SMA-Based Trading Strategy
In this trading strategy, we utilize the Simple Moving Average
(SMA)
indicator to make automated decisions when buying and selling
stocks. The
SMA helps us identify potential market trends and make informed
trading
choices.
Assumptions
- Time Frame: The algorithm backtests its
strategy
using historical data from the past year.
- Initial Account Balance: The algorithm starts
with an
initial account balance of $100,000.
- SMA Calculation Period: The SMA indicator is
calculated using a period of 14 days.
- Market Close: All shares are bought using the
closing
price of the stock.
*To change these assumptions, scroll to the bottom and go to
SMA
Strategy with custom parameters.
Buying Shares (Price Close to SMA)
- Buy Signal: The algorithm generates a
"buy signal" when the price of the stock is trading close to the
SMA. When the price is less than 2% away from
the SMA, we are assuming the stock is at a reasonable price to
buy.
- Execution: The
algorithm buys a share every day as long as the stock price is
less than 2% away from the SMA.
Selling Shares (SMA Crossover - Death Cross)
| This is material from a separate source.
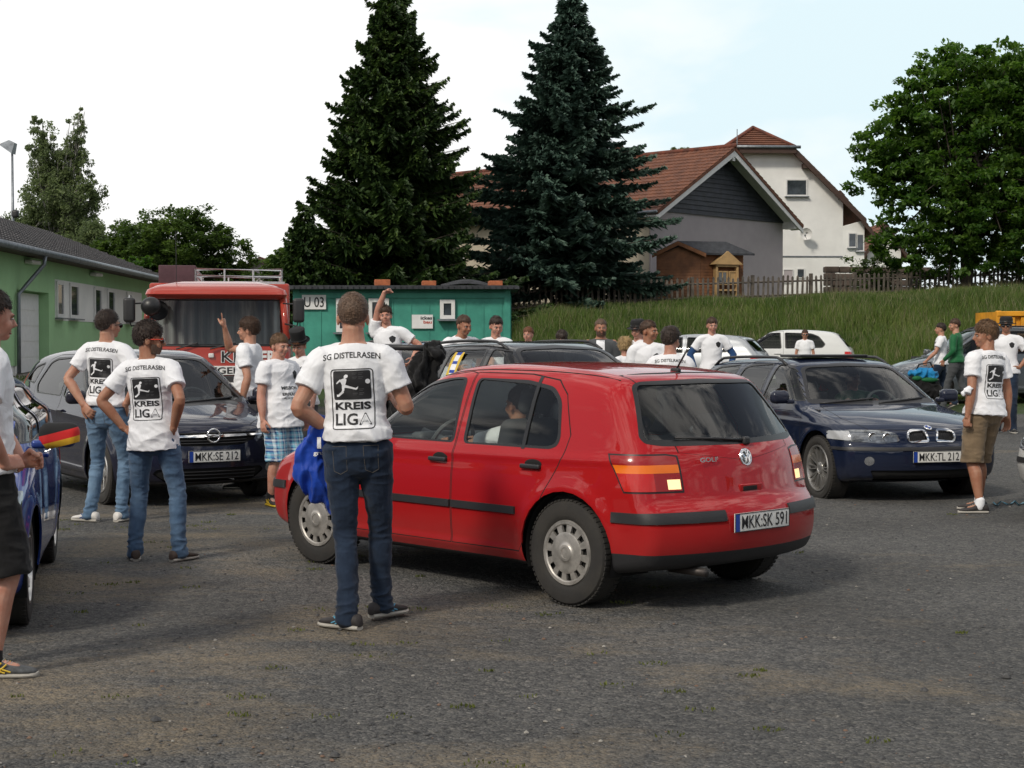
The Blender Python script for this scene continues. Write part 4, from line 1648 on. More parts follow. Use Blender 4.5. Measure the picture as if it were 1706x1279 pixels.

- Sell Signal: The algorithm generates a
"sell signal" when the price is more than 5%
above the SMA. We assume this means that the stock is
overbought.
- Execution: When the price rises this far above
the SMA, the
algorithm sells all open shares of the stock.
If an error occurs, then the stock does not
move far enough from SMA to complete trades in this period. If
this happens, pick another stock or use the link at the bottom
of the page to specify custom parameters.
The key advantage of this strategy is automation, which can save time
and reduce emotional biases. However, it's important to remember
that no trading strategy is risk-free. Proper risk management and
diversification are essential for successful trading.